U.S. Weekly Jobless Claims
Rise to 229,000
On Thursday, the Labor Department reported initial jobless claims spiked to their highest level since mid-January last week despite signs of an otherwise strong employment picture.
First-time filings for the week ended June 4 totaled 229,000, an increase of 27,000 from the upwardly revised level in the prior period and well ahead of the 210,000 Dow Jones estimate. The period covered includes the Memorial Day holiday; seasonal adjustments normally would lead to a lower number.
The last time initial claims were that high was Jan. 15.
However, continuing claims, which run a week behind the headline number, were unchanged at just over 1.3 million, below the FactSet estimate of 1.35 million.
The four-week moving average for continuing claims, which accounts for volatility in the numbers, declined slightly to 1.32 million, the lowest level since Jan. 10, 1970.
The rise in claims comes less than a week after the Bureau of Labor Statistics reported that nonfarm payrolls increased by 390,000 in May, considerably better than expected.

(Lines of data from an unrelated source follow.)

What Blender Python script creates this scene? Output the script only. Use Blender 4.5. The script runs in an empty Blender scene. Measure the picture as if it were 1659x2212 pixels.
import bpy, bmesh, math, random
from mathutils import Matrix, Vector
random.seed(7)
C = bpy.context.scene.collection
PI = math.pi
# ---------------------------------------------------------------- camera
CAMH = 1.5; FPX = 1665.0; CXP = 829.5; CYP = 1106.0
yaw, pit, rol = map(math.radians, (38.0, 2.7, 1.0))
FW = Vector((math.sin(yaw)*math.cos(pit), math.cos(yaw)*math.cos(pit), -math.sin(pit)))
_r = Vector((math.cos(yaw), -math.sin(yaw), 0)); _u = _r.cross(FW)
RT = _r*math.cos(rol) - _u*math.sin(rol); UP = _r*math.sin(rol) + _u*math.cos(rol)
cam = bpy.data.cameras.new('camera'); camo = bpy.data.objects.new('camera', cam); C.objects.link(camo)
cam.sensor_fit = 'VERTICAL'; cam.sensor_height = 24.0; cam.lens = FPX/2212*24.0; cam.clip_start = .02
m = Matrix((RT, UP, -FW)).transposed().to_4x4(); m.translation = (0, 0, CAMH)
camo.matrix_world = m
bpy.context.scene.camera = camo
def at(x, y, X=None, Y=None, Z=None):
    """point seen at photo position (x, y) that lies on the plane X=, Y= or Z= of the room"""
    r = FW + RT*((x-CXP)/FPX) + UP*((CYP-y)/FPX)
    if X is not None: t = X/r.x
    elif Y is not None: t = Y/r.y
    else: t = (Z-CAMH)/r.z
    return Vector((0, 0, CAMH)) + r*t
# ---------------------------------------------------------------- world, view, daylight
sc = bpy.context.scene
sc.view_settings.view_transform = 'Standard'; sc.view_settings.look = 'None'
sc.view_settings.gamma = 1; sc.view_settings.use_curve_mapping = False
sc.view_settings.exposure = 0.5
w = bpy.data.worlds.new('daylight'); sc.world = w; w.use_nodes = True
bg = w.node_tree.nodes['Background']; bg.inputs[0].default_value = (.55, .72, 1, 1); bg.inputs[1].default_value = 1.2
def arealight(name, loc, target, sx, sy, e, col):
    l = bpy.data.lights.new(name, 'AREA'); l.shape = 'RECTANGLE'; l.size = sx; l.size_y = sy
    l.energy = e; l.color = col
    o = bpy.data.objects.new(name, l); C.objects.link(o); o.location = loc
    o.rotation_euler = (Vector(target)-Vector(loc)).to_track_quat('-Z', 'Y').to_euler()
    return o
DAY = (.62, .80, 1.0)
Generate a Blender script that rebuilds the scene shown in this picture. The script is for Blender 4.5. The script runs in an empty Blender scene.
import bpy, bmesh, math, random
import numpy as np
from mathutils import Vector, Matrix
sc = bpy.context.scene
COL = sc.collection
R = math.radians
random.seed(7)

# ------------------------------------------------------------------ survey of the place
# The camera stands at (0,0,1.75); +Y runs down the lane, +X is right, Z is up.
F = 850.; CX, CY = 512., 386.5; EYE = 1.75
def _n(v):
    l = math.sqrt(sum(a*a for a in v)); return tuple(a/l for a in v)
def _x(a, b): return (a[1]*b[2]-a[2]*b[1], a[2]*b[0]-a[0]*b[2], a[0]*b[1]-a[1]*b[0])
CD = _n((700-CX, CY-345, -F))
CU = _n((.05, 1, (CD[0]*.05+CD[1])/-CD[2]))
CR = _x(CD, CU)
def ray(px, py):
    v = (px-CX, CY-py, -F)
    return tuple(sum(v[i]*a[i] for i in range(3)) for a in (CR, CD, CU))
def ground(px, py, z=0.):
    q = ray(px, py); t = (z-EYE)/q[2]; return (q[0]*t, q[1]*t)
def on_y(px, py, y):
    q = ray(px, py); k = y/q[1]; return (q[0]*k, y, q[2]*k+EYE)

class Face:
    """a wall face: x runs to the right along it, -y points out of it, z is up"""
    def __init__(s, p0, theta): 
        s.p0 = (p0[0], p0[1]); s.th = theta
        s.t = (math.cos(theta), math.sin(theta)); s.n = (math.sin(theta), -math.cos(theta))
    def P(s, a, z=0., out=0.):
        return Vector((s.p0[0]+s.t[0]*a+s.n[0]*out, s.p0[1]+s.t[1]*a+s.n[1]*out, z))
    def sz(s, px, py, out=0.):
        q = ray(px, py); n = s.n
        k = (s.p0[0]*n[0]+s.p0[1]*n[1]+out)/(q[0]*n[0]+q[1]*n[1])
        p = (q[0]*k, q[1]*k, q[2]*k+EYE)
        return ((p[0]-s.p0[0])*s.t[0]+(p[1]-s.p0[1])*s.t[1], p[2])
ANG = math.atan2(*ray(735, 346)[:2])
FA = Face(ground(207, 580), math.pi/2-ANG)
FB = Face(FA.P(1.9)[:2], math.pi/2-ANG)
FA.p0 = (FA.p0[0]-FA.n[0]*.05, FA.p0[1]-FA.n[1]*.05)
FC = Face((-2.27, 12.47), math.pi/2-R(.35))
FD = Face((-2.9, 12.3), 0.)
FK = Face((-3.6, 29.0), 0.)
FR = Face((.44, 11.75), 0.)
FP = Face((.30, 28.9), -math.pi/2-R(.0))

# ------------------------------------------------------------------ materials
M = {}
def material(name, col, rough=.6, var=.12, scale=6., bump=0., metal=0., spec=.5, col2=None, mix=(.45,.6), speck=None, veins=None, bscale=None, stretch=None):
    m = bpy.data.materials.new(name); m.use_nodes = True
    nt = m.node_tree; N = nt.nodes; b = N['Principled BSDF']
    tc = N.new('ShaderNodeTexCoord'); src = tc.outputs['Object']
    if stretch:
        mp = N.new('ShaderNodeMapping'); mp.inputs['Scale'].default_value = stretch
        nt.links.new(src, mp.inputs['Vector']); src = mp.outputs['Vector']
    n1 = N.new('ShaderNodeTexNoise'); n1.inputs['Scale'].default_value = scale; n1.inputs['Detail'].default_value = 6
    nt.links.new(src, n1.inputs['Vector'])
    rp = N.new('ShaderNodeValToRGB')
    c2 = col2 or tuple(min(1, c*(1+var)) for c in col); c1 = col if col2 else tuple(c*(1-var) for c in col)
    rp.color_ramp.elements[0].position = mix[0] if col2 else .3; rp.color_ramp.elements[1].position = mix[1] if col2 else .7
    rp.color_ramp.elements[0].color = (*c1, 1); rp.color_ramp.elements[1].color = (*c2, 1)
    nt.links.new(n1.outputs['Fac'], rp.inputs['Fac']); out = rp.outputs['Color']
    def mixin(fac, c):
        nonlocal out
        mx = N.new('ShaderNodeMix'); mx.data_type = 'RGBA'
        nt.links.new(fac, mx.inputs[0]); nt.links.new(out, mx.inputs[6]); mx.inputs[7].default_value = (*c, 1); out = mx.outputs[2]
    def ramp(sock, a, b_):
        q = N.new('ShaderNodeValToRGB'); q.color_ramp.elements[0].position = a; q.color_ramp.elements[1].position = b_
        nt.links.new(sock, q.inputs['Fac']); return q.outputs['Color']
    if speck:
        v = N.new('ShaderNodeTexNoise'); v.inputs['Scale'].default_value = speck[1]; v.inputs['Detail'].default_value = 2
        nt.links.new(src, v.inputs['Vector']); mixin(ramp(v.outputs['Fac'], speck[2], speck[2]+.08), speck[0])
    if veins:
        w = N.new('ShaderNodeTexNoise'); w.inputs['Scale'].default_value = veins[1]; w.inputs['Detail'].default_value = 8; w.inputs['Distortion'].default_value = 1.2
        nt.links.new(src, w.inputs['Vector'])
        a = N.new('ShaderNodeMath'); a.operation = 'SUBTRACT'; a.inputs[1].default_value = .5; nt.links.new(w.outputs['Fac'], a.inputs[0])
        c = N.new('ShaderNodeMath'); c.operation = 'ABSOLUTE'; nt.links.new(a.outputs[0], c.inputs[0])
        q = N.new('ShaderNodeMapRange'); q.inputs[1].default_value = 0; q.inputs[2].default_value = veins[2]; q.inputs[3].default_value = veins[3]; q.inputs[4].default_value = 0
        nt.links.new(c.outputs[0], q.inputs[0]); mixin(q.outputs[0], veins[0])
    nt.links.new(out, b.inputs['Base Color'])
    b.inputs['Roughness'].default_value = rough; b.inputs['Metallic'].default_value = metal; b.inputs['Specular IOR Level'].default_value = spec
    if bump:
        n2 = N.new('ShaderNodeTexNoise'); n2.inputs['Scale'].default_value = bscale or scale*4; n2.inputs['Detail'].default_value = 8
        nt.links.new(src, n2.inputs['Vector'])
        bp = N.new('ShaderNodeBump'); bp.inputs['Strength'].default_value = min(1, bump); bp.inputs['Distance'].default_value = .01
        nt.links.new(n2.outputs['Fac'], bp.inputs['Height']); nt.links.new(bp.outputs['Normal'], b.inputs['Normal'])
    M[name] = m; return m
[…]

Companies have continued to hire despite rising worries that the U.S. economy could be headed for a shallow recession as inflation flares and global supply chains remain clogged.
The Federal Reserve is in the early stages of a rate-hiking cycle aimed at bringing down inflation running around 40-year highs. Fed officials are hoping to slow the labor market without causing an uptick in the unemployment rate, which is at 3.6% and near its lowest level since 1969.